Laura Shapiro is currently working on a book that will have a chapter on the food revolution — a topic she loves because it touches on just about everything important in the story of American eating habits. Here in Benzie County we’re blessed with wonderful farmers’ markets, but it’s easy to forget that all those beautiful melons and radishes represent an ongoing and truly radical challenge to the food system.

Back in the 1960s and ’70s, most of what we ate came from gigantic industrial farms churning out tasteless produce and chickens laced with antibiotics. Thanks to the counterculture, plus a great many visionary environmentalists, plus a whole lot of home cooks watching “The French Chef,” a movement sprang up and inspired Americans to start thinking differently about what could be on our plates. Most recently, we’ve seen a flock of ambitious new celebrity chefs on TV demonstrating their own version of a food revolution – for better or worse.

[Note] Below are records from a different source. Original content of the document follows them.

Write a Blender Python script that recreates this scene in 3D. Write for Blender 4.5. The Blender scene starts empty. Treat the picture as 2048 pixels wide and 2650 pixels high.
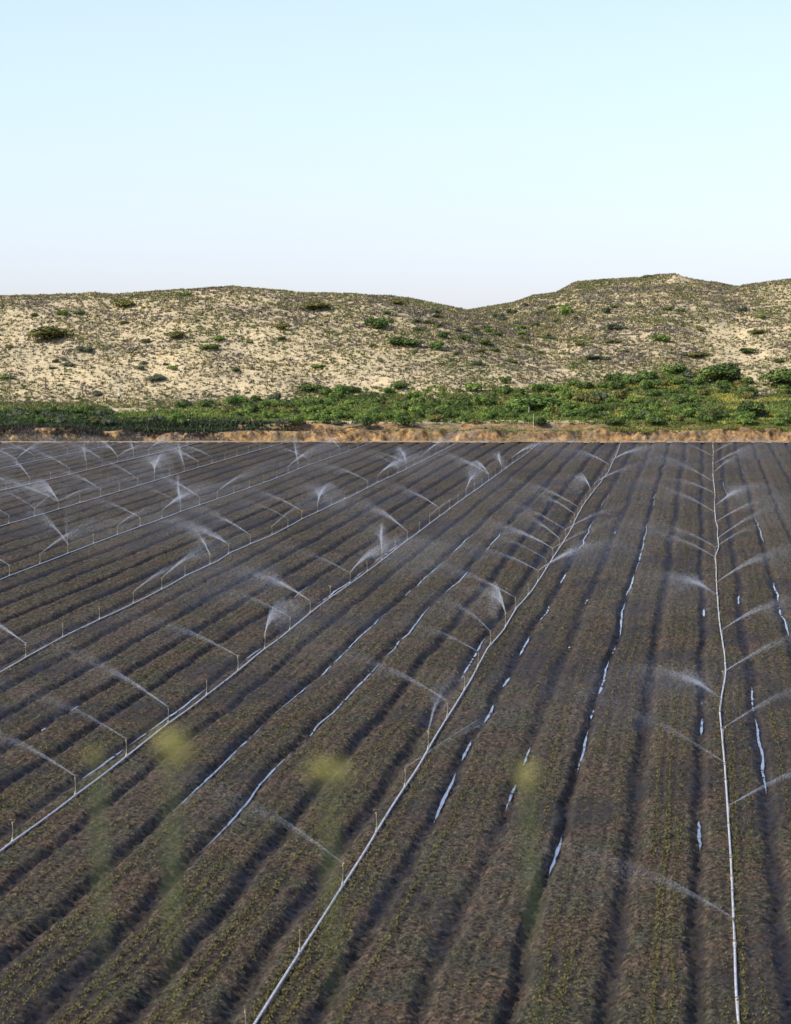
import bpy, math, random
import numpy as np
from mathutils import Vector, Matrix

# ------------------------------------------------------------------ camera, sky, sun, exposure
H = 15.0                 # camera height above the field (m)
F = 8500.0               # focal length in pixels of the 2048 px wide photograph
PITCH = math.atan((1325 - 828) / F)
scene = bpy.context.scene
C = scene.collection
cam_d = bpy.data.cameras.new('camera'); cam = bpy.data.objects.new('camera', cam_d); C.objects.link(cam)
cam.location = (0, 0, H); cam.rotation_euler = (math.pi / 2 - PITCH, 0, 0)
cam_d.sensor_fit = 'HORIZONTAL'; cam_d.sensor_width = 36; cam_d.lens = 36 * F / 2048
cam_d.clip_start = 0.5; cam_d.clip_end = 20000
cam_d.dof.use_dof = True; cam_d.dof.focus_distance = 210; cam_d.dof.aperture_fstop = 3.9
scene.camera = cam
SUN_EL, SUN_AZ = 40.0, 248.0        # azimuth clockwise from +Y
w = bpy.data.worlds.new('World'); scene.world = w; w.use_nodes = True
nt = w.node_tree; nt.nodes.clear()
sky = nt.nodes.new('ShaderNodeTexSky'); sky.sky_type = 'NISHITA'; sky.sun_disc = False
sky.sun_elevation = math.radians(SUN_EL); sky.sun_rotation = math.radians(SUN_AZ)
sky.altitude = 0; sky.air_density = 1.0; sky.dust_density = 0.25; sky.ozone_density = 7.0
bg = nt.nodes.new('ShaderNodeBackground'); bg.inputs['Strength'].default_value = 0.105
wo = nt.nodes.new('ShaderNodeOutputWorld')
hs = nt.nodes.new('ShaderNodeMix'); hs.data_type = 'RGBA'; hs.blend_type = 'MULTIPLY'; hs.inputs[0].default_value = 1
hs.inputs[7].default_value = (.955, .945, 1.18, 1)
h2 = nt.nodes.new('ShaderNodeHueSaturation'); h2.inputs['Saturation'].default_value = .70
nt.links.new(sky.outputs[0], hs.inputs[6]); nt.links.new(hs.outputs[2], h2.inputs['Color']); nt.links.new(h2.outputs[0], bg.inputs[0]); nt.links.new(bg.outputs[0], wo.inputs[0])
sd = bpy.data.lights.new('sun', 'SUN'); sd.energy = 3.5; sd.angle = math.radians(0.5); sd.color = (1.0, 0.94, 0.85)
so = bpy.data.objects.new('sun', sd); C.objects.link(so)
az, el = math.radians(SUN_AZ), math.radians(SUN_EL)
sdir = Vector((math.sin(az) * math.cos(el), math.cos(az) * math.cos(el), math.sin(el)))
so.rotation_euler = sdir.to_track_quat('Z', 'Y').to_euler(); so.location = (-40, -20, 60)
scene.view_settings.view_transform = 'Standard'; scene.view_settings.look = 'None'
scene.view_settings.exposure = 0.75; scene.view_settings.gamma = 1.0
scene.render.engine = 'CYCLES'

# ------------------------------------------------------------------ helpers
random.seed(4)
rng = np.random.default_rng(7)
TAB = rng.random((512, 512))
def vnoise(x, y, s=0):
    x = np.asarray(x, float) + 37.3 * s; y = np.asarray(y, float) + 91.7 * s
    xi = np.floor(x).astype(np.int64); yi = np.floor(y).astype(np.int64)
    fx = x - xi; fy = y - yi
    fx = fx * fx * (3 - 2 * fx); fy = fy * fy * (3 - 2 * fy)
    a = TAB[xi % 512, yi % 512]; b = TAB[(xi + 1) % 512, yi % 512]
    c = TAB[xi % 512, (yi + 1) % 512]; d = TAB[(xi + 1) % 512, (yi + 1) % 512]
    return (a * (1 - fx) + b * fx) * (1 - fy) + (c * (1 - fx) + d * fx) * fy
def fbm(x, y, o=4, s=0):
    t = 0; a = 1; n = 0
    for i in range(o):
        t = t + a * vnoise(np.asarray(x) * 2 ** i, np.asarray(y) * 2 ** i, s + i); n += a; a *= .5
    return t / n
def sstep(a, b, x):
    t = np.clip((np.asarray(x, float) - a) / (b - a), 0, 1); return t * t * (3 - 2 * t)

def mk(name, V, Fc, mat, parent=None, smooth=False, attrs=None, col=None):
    """V (n,3); Fc (m,k) array of equal-sized faces"""
    V = np.ascontiguousarray(V, dtype=np.float32); Fc = np.ascontiguousarray(Fc, dtype=np.int32)
    me = bpy.data.meshes.new(name); m, k = Fc.shape
    me.vertices.add(len(V)); me.vertices.foreach_set('co', V.ravel())
    me.loops.add(m * k); me.loops.foreach_set('vertex_index', Fc.ravel())
    me.polygons.add(m); me.polygons.foreach_set('loop_start', np.arange(0, m * k, k, dtype=np.int32))
    me.polygons.foreach_set('loop_total', np.full(m, k, dtype=np.int32))
    if smooth: me.polygons.foreach_set('use_smooth', np.ones(m, dtype=bool))
    me.update(calc_edges=True)
    for an, av in (attrs or {}).items():
        at = me.attributes.new(an, 'FLOAT', 'POINT'); at.data.foreach_set('value', np.ascontiguousarray(av, dtype=np.float32))
    if col is not None:
        at = me.attributes.new('tint', 'FLOAT_COLOR', 'POINT')
        c4 = np.ones((len(V), 4), dtype=np.float32); c4[:, :3] = col; at.data.foreach_set('color', c4.ravel())
    me.materials.append(mat)
    o = bpy.data.objects.new(name, me); C.objects.link(o)
    if parent: o.parent = parent
    return o
def tag(o, label=None, cat=None, group=None, kind=None):
    if label: o['label'] = label
    if cat: o['category'] = cat
    if group: o['group'] = group
    if kind: o['kind'] = kind
    return o
def empty(name, loc, label, cat, group=None):
    o = bpy.data.objects.new(name, None); C.objects.link(o); o.location = loc; o.empty_display_size = .2
    return tag(o, label, cat, group)
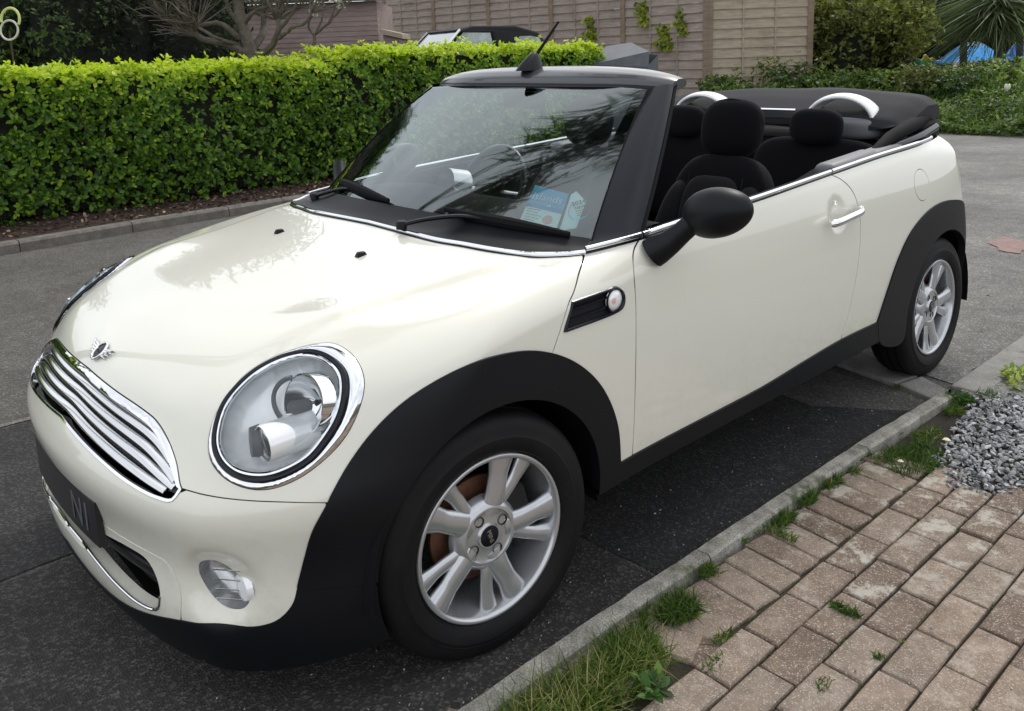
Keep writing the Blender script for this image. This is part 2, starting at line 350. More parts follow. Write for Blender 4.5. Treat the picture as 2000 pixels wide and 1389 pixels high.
# outlines of the panels on the body, metres, left side
OUT={'cowl': [(0.0, 0.204, 0.9213), (0.2425, 0.199, 0.9183), (0.354, 0.203, 0.9156), (0.442, 0.2199, 0.9139), (0.5465, 0.24, 0.9105), (0.6365, 0.2763, 0.9059), (0.6841, 0.3297, 0.9022), (0.7122, 0.3615, 0.9027), (0.7335, 0.393, 0.9043)],
'bgap': [(0.7364, 0.3918, 0.9036), (0.782, 0.3252, 0.8762), (0.8105, 0.275, 0.8413), (0.8191, 0.2495, 0.8227), (0.8296, 0.2034, 0.7587), (0.8336, 0.1738, 0.7148)],
'arch': [(0.7413, -0.4484, 0.4216), (0.7651, -0.428, 0.5008), (0.7731, -0.4004, 0.5503), (0.775, -0.3528, 0.6074), (0.7835, -0.2961, 0.6617), (0.7954, -0.2294, 0.7054), (0.8109, -0.1447, 0.7373), (0.8242, -0.0534, 0.7536), (0.8289, 0.0485, 0.7487), (0.8317, 0.1209, 0.7336), (0.8345, 0.1949, 0.7029), (0.8365, 0.259, 0.6608), (0.8376, 0.3176, 0.604), (0.837, 0.3611, 0.5383), (0.8337, 0.395, 0.4545), (0.8262, 0.4118, 0.345)],
'cut': [(0.5592, -0.62, 0.5742), (0.6167, -0.5928, 0.5712), (0.6804, -0.5413, 0.5645), (0.7287, -0.4822, 0.556), (0.7703, -0.4111, 0.5423)],
'grille_top': [(0.0, -0.628, 0.6895), (0.0468, -0.6282, 0.6885), (0.1897, -0.6238, 0.6839), (0.3367, -0.6106, 0.676), (0.4018, -0.6045, 0.6666), (0.4619, -0.6048, 0.6439), (0.5125, -0.6098, 0.6123), (0.5476, -0.6189, 0.5819), (0.5592, -0.62, 0.5742)],
'grille_bot': [(0.5602, -0.6241, 0.5683), (0.5516, -0.6394, 0.5507), (0.5118, -0.6564, 0.5474), (0.4162, -0.6806, 0.5537), (0.2889, -0.6972, 0.5647), (0.1395, -0.7051, 0.575), (0.0, -0.7075, 0.5835)],
'lamp': [(0.6285, -0.2921, 0.8163), (0.5972, -0.3173, 0.8142), (0.5706, -0.3521, 0.8052), (0.5436, -0.3992, 0.7889), (0.5309, -0.4534, 0.7634), (0.5393, -0.5027, 0.7296), (0.5505, -0.5377, 0.6938), (0.5681, -0.56, 0.6537), (0.5901, -0.5663, 0.6286), (0.6259, -0.5602, 0.6056), (0.66, -0.5425, 0.5905), (0.6887, -0.5174, 0.5828), (0.711, -0.4874, 0.5841), (0.7331, -0.4424, 0.5985), (0.7497, -0.3923, 0.6274), (0.759, -0.3508, 0.6621), (0.7588, -0.3181, 0.7042), (0.7486, -0.2939, 0.7434), (0.7314, -0.2824, 0.7682), (0.7006, -0.2778, 0.792), (0.6627, -0.2813, 0.8089)],
'lens': [(0.6073, -0.3425, 0.8023), (0.6344, -0.3268, 0.8013), (0.6671, -0.3165, 0.793), (0.7003, -0.3126, 0.7765), (0.7211, -0.3193, 0.7568), (0.7383, -0.3358, 0.725), (0.7439, -0.3549, 0.6946), (0.7417, -0.385, 0.6602), (0.7346, -0.4175, 0.6301), (0.72, -0.4537, 0.6114), (0.6978, -0.4927, 0.6001), (0.6731, -0.5215, 0.6007), (0.645, -0.5425, 0.6093), (0.6148, -0.5533, 0.627), (0.587, -0.5518, 0.6527), (0.5686, -0.5388, 0.6828), (0.5518, -0.5115, 0.7188), (0.5465, -0.476, 0.7465), (0.5497, -0.4335, 0.7709), (0.5708, -0.3838, 0.7916)],
'fog': [(0.5828, -0.6154, 0.4068), (0.6136, -0.5987, 0.4157), (0.641, -0.574, 0.3916), (0.66, -0.5558, 0.3619), (0.6673, -0.5507, 0.3351), (0.6582, -0.5629, 0.3143), (0.6349, -0.586, 0.3093), (0.6107, -0.6038, 0.3213), (0.5854, -0.6154, 0.3495), (0.5736, -0.6182, 0.3805)],
'intake': [(0.0, -0.7, 0.376), (0.2176, -0.7038, 0.3734), (0.35, -0.6847, 0.3843), (0.4285, -0.6678, 0.3801), (0.4574, -0.662, 0.358), (0.4763, -0.6613, 0.3267), (0.4783, -0.6646, 0.2929), (0.462, -0.6694, 0.2748), (0.3995, -0.6846, 0.2669), (0.3045, -0.703, 0.2796), (0.1741, -0.7174, 0.3039), (0.0307, -0.7218, 0.3237)],
'seam': [(0.2115, -0.7042, 0.3839), (0.3564, -0.6846, 0.4033), (0.4684, -0.6579, 0.4009), (0.4985, -0.648, 0.3946), (0.5189, -0.6412, 0.3689), (0.5377, -0.6395, 0.3307), (0.5354, -0.6447, 0.2723)],
'bumpbot': [(0.0, -0.7225, 0.258), (0.2532, -0.7012, 0.2252), (0.5345, -0.6452, 0.2744), (0.5984, -0.6148, 0.2803), (0.6431, -0.5792, 0.2807), (0.6794, -0.5393, 0.2803), (0.7047, -0.5053, 0.2913), (0.7221, -0.4769, 0.3235), (0.7277, -0.4648, 0.3625), (0.7395, -0.451, 0.4197), (0.7593, -0.4365, 0.4861), (0.7726, -0.4069, 0.5393)],
'rarch': [(0.8308, 1.8883, 0.383), (0.8371, 1.9498, 0.4951), (0.8386, 2.0182, 0.5931), (0.8364, 2.1161, 0.6774), (0.8332, 2.2422, 0.7326), (0.831, 2.3807, 0.7599), (0.8288, 2.5311, 0.7554), (0.813, 2.66, 0.722), (0.817, 2.74, 0.66), (0.815, 2.775, 0.58), (0.812, 2.78, 0.48), (0.8, 2.78, 0.36)],
'sill': [(0.8262, 0.4118, 0.345), (0.8255, 0.4732, 0.3475), (0.828, 1.0824, 0.3557), (0.8306, 1.3496, 0.373), (0.8312, 1.6054, 0.3859), (0.8308, 1.8883, 0.383)],
'belt': [(0.731, 0.3995, 0.9055), (0.7342, 0.4097, 0.9061), (0.7511, 0.4902, 0.912), (0.7679, 0.5912, 0.9195), (0.7794, 0.7272, 0.9324), (0.7886, 1.1101, 0.9526), (0.7769, 1.5922, 0.9756), (0.7699, 1.9317, 0.9924), (0.7627, 2.3327, 1.0063), (0.742, 2.5, 1.01)],
'dgapf': [(0.7649, 0.5819, 0.9199), (0.7812, 0.5399, 0.9), (0.7965, 0.5171, 0.88), (0.8146, 0.4995, 0.8407), (0.8213, 0.496, 0.7982), (0.8353, 0.478, 0.5961), (0.8255, 0.4732, 0.3475)],
'dgapr': [(0.7769, 1.5922, 0.9756), (0.7905, 1.6416, 0.9546), (0.8045, 1.7029, 0.9061), (0.8171, 1.7283, 0.8437), (0.8269, 1.7297, 0.777), (0.8365, 1.7053, 0.6524), (0.8378, 1.6672, 0.5301), (0.835, 1.6379, 0.4482), (0.8323, 1.6111, 0.4028)],
'ind': [(0.818, 0.2507, 0.8253), (0.8185, 0.3913, 0.8257), (0.8183, 0.421, 0.8254), (0.8204, 0.4442, 0.8093), (0.8229, 0.4471, 0.7913), (0.8252, 0.4381, 0.7732), (0.8263, 0.4148, 0.7664), (0.8295, 0.2035, 0.7599)],
'crease': [(0.5161, -0.4061, 0.7908), (0.5196, -0.3442, 0.8171), (0.5459, -0.2538, 0.8428), (0.5589, -0.0942, 0.8645), (0.6003, 0.0595, 0.878), (0.642, 0.2264, 0.8981), (0.6703, 0.3266, 0.904)]}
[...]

Laura puts women at the center because women have always done the heavy lifting – often literally — in the history of American cooking.

Laura Shapiro was a columnist at The Real Paper (Boston) before beginning a 16-year run at Newsweek, where she covered food, women’s issues and the arts and won several journalism awards. Her essays, reviews and features have also appeared in The New Yorker, The New York Times, and many other publications. Her first book was Perfection Salad: Women and Cooking at the Turn of the Century (1986), which the University of California Press reissued in 2009 with a new Afterword. She is also the author of Something from the Oven: Revinventing Dinner in 1950s America (Viking, 2004), named in the Wall Street Journal as one of the five best books on American food; and Julia Child (Penguin Lives, 2007), which won the award for Literary Food Writing from the International Association of Culinary Professionals. Her latest book is What She Ate: Six Remarkable Women and the Food That Tells Their Stories, which Susan Stamberg of NPR called, “seriously and hilariously researched culinary history.”

Laura can be seen in a number of TV documentaries on culinary history, including “Julia” (PBS), Michael Pollan “Cooked” (Netflix) and “The Food That Built America” (History Channel).

She and her husband, Jack Hawley, live in New York, where Jack teaches religion at Barnard and Columbia. Their daughter, Nell, teaches Sanskrit at Harvard. The three of them spend all winter looking forward to August at Crystal Lake, where generations of Hawleys have been active in the Congregational Summer Assembly since its founding.